→ YOUR TASK:
Output exactly the span of lines that begins at the line containing "if top_tint is" and ends at the line containing "z = pos[:, 2];", both lines included.

# # # # # # #

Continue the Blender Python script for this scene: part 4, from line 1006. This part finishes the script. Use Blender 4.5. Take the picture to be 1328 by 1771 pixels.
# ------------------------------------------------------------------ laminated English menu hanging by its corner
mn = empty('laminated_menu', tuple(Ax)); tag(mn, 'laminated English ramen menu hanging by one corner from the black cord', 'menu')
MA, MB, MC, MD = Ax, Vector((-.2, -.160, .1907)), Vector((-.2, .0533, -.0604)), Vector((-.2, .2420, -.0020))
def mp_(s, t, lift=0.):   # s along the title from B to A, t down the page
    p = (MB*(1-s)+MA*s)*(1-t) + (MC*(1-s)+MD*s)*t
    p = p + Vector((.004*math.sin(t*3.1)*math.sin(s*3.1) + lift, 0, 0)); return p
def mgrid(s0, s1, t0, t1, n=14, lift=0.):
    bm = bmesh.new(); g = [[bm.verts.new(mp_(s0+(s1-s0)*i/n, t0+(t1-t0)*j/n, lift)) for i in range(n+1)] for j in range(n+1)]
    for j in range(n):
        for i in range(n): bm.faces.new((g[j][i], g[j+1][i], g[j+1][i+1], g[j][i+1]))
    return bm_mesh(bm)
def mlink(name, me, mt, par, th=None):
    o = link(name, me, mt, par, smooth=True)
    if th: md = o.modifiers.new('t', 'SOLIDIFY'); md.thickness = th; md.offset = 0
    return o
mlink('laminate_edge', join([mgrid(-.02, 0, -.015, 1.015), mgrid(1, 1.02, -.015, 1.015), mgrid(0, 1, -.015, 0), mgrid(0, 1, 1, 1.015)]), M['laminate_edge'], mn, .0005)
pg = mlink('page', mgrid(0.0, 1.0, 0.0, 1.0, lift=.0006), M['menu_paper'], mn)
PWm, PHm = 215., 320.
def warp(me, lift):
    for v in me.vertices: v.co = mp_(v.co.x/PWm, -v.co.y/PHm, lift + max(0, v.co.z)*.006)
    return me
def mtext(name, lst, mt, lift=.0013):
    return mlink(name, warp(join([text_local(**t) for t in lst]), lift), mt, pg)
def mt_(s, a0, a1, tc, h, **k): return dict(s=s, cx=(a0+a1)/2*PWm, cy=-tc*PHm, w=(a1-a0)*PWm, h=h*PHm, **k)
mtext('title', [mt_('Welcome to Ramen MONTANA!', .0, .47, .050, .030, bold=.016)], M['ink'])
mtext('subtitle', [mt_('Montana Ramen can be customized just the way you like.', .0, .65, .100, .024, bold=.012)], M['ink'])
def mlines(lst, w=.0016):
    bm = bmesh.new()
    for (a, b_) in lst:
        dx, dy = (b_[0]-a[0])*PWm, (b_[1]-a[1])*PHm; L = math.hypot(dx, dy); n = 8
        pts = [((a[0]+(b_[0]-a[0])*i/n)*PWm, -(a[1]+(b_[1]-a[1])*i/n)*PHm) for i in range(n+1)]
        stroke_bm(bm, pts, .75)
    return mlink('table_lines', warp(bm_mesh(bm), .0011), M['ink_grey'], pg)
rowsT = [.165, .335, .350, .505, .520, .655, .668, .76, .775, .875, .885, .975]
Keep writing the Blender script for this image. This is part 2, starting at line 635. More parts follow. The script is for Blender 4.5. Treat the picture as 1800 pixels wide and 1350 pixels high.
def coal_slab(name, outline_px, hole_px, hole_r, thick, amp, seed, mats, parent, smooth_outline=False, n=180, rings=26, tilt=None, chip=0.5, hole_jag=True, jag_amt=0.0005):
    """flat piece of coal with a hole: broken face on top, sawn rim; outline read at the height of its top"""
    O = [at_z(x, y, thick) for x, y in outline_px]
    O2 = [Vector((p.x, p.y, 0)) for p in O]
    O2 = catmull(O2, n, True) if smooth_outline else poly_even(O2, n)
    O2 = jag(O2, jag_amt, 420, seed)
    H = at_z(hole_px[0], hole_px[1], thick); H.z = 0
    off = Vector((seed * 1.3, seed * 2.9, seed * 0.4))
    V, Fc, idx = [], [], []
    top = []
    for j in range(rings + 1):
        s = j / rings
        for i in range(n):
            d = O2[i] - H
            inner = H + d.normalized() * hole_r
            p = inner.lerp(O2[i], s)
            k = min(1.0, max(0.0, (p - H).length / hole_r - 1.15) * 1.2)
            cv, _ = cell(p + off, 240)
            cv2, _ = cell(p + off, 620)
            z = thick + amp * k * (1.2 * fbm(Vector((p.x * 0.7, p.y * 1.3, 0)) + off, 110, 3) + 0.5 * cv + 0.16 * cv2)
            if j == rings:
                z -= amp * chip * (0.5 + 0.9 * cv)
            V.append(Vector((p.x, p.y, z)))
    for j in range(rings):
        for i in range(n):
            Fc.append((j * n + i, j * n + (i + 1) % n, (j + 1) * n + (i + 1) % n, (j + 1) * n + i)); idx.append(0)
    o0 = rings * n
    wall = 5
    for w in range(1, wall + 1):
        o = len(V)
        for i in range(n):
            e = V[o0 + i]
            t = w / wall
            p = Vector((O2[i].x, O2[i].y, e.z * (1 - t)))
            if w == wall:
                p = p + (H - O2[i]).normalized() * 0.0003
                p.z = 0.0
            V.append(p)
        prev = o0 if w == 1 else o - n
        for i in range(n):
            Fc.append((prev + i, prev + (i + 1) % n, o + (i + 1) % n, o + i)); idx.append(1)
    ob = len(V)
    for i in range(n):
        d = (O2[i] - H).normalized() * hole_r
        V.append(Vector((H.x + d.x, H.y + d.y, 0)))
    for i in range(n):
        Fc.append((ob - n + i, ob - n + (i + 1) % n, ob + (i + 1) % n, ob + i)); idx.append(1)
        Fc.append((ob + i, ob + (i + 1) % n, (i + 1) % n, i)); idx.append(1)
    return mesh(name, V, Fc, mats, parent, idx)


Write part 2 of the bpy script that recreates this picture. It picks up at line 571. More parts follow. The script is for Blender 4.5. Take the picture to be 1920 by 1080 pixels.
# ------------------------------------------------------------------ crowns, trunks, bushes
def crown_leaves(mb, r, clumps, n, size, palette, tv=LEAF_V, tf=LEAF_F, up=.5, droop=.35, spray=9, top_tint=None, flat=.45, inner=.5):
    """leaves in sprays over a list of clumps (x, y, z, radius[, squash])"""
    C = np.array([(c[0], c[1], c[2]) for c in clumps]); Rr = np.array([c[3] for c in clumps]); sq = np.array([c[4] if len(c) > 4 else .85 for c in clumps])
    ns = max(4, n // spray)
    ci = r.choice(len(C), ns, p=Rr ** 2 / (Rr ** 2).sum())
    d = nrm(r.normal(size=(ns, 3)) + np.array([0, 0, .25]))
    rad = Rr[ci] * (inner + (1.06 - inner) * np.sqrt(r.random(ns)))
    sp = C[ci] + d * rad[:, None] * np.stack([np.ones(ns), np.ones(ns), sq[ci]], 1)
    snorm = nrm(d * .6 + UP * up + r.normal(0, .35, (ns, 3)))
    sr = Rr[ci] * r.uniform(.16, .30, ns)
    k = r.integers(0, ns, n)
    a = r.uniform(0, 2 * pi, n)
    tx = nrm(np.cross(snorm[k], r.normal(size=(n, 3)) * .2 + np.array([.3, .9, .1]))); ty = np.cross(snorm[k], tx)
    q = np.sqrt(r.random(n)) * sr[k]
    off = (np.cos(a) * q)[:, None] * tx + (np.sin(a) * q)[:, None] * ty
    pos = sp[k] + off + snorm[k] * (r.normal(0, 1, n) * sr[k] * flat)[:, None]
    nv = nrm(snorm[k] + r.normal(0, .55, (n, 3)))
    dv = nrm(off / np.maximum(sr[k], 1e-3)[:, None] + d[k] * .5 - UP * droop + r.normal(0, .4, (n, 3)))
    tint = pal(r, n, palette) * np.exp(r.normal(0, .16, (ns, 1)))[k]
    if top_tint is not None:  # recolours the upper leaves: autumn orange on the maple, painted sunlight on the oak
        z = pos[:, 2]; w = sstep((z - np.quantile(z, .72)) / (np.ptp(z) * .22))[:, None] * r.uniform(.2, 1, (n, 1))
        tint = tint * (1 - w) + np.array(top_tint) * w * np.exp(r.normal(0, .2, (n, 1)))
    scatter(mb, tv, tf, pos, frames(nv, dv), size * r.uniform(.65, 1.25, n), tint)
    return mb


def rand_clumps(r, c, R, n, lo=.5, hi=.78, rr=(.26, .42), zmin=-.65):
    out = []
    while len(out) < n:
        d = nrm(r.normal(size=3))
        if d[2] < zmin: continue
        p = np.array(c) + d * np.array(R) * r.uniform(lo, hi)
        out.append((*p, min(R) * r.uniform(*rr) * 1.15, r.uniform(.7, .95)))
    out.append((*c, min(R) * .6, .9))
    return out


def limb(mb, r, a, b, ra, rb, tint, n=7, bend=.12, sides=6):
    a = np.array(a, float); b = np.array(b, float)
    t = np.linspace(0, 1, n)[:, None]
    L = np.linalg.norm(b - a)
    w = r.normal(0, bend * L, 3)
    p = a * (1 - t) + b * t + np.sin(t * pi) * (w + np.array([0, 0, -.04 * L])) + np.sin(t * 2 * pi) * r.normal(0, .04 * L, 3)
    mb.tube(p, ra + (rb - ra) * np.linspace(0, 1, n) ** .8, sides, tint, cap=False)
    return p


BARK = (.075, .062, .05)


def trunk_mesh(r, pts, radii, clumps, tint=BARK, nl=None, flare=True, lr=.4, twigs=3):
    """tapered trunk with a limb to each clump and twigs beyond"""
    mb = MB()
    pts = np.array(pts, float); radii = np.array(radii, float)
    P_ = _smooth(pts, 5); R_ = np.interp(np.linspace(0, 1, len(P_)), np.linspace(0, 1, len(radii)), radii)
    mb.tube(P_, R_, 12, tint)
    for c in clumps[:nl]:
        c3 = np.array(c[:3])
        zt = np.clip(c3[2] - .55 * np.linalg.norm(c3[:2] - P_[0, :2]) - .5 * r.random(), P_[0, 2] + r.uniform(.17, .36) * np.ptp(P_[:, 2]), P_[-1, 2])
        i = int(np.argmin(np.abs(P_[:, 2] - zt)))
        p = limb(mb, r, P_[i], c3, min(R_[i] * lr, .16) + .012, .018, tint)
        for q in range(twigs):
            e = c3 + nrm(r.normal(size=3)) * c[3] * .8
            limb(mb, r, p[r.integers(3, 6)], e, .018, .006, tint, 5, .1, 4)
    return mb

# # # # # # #

→ REPLY:
    if top_tint is not None:  # recolours the upper leaves: autumn orange on the maple, painted sunlight on the oak
        z = pos[:, 2]; w = sstep((z - np.quantile(z, .72)) / (np.ptp(z) * .22))[:, None] * r.uniform(.2, 1, (n, 1))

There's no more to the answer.